As state and federal regulators turn up the heat on Google’s massive advertising business, the search giant is moving toward greater transparency about who runs ads on its various platforms.
In a blog post Wednesday, Google explained that its “Ads Transparency Center”—the actual, unambiguous name of a new feature—will offer “a searchable hub of all ads served from verified advertisers.” It will contain an archive of the last 30 days of ads that users may have seen on Search, YouTube, and Display. Based on the blog post’s description and screenshots that Google shared with Fast Company, the tool will show the ad and reveal which region it was shown in, the date it ran, and its format.
This stab at greater visibility follows similar moves made by Facebook and Twitter—albeit years ago, in 2018 and 2019, respectively—to make their ad services more transparent. Both released searchable archives of the ads they’d run on their platforms, although after banning some forms of political advertising back in 2019, Twitter said that its own Ads Transparency Center “no longer provide[d] its original intended value.” It backtracked in January and relaxed that ban, but did not mention a return to ad transparency.

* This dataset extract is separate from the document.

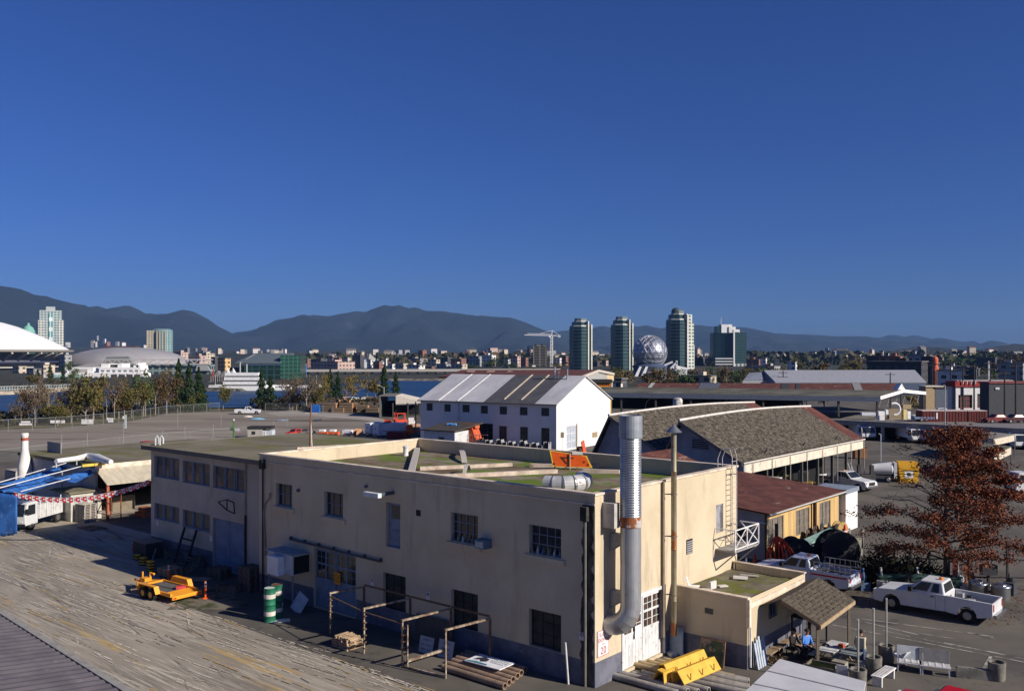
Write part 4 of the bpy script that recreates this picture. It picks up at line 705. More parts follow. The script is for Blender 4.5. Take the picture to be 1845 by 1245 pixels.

Google, meanwhile, has been slowly inching in the opposite direction of Elon Musk’s Twitter. In 2018, it started requiring election advertisements to include in-ad disclosures stating who paid for them. In 2020, it unveiled a verification program for all advertisers: To prove they were who, and what, they claimed, they had to submit a government ID, business registration, or other official document. Since rollout, users have been able to learn basic advertiser details by right-clicking ads.
The new tool adds to that an ability to run an extremely basic background check of sorts. Google pitched it as a way to double-check before you buy: “With the Ads Transparency Center, you can look up the advertiser and learn more about them before purchasing or visiting their site.” However, a spokesperson confirmed that the tool “does not show the context of the page the ad was [run] on,” which means the specific YouTube video or even type of website where people were shown the advertisement still will remain a mystery.
The tool debuted starting Wednesday, Google said, and should be available worldwide by the end of April. It can be accessed by right-clicking an ad and selecting the “See more ads” option, or via a stand-alone site—although that page still hadn’t gone live by the time Fast Company published this story.
Efforts to demystify who’s behind Google ads comes at the same time the company faces intensifying pressure from Biden administration regulators, Congress, and an array of state officials to prove that the tech giant still lives by that old unofficial “Don’t be evil” motto.
And a chief target has been digital advertising. Google is believed to capture nearly one-third of the market, making ads the company’s main revenue source, estimated to be around $180 billion a year.
Biden’s Justice Department wants to break up Google on the grounds that it has “monopoliz[ed] digital advertising technologies”—a charge Google finally addressed on Monday, two days ago, in a motion for dismissal. States are levying similar accusations in separate legal filings, all as Google fends off critiques that it still hasn’t done enough to quell the spread of online misinformation, particularly in the run-up to a brand new presidential election.